**What you will do**
Copy each line that contains the word "scene".

===============

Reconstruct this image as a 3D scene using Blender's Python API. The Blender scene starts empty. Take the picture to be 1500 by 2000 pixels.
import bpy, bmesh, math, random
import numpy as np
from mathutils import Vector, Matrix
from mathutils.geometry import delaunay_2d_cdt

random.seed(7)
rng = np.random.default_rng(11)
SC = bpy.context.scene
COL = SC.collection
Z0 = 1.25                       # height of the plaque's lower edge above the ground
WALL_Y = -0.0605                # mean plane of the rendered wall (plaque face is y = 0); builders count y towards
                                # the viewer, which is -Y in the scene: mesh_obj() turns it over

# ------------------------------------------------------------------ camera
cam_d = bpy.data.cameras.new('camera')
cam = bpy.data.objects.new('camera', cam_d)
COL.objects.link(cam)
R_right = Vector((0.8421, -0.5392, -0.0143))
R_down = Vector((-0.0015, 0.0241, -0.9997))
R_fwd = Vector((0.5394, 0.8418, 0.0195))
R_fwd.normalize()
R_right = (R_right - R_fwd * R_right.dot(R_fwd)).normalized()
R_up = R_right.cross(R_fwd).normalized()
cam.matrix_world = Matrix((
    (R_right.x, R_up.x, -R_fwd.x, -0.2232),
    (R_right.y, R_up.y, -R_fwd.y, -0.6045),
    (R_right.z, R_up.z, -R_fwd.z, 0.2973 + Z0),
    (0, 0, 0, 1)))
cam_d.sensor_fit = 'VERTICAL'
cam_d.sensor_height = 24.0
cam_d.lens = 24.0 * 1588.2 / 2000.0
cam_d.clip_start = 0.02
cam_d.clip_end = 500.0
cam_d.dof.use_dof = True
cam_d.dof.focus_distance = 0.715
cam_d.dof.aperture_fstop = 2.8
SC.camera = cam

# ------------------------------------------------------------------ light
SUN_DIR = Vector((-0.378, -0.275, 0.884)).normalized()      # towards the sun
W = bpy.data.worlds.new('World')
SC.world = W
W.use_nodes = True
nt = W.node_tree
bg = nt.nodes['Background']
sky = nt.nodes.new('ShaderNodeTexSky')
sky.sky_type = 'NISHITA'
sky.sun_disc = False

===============

**Completed exercise**
Reconstruct this image as a 3D scene using Blender's Python API. The Blender scene starts empty. Take the picture to be 1500 by 2000 pixels.
SC = bpy.context.scene
                                # the viewer, which is -Y in the scene: mesh_obj() turns it over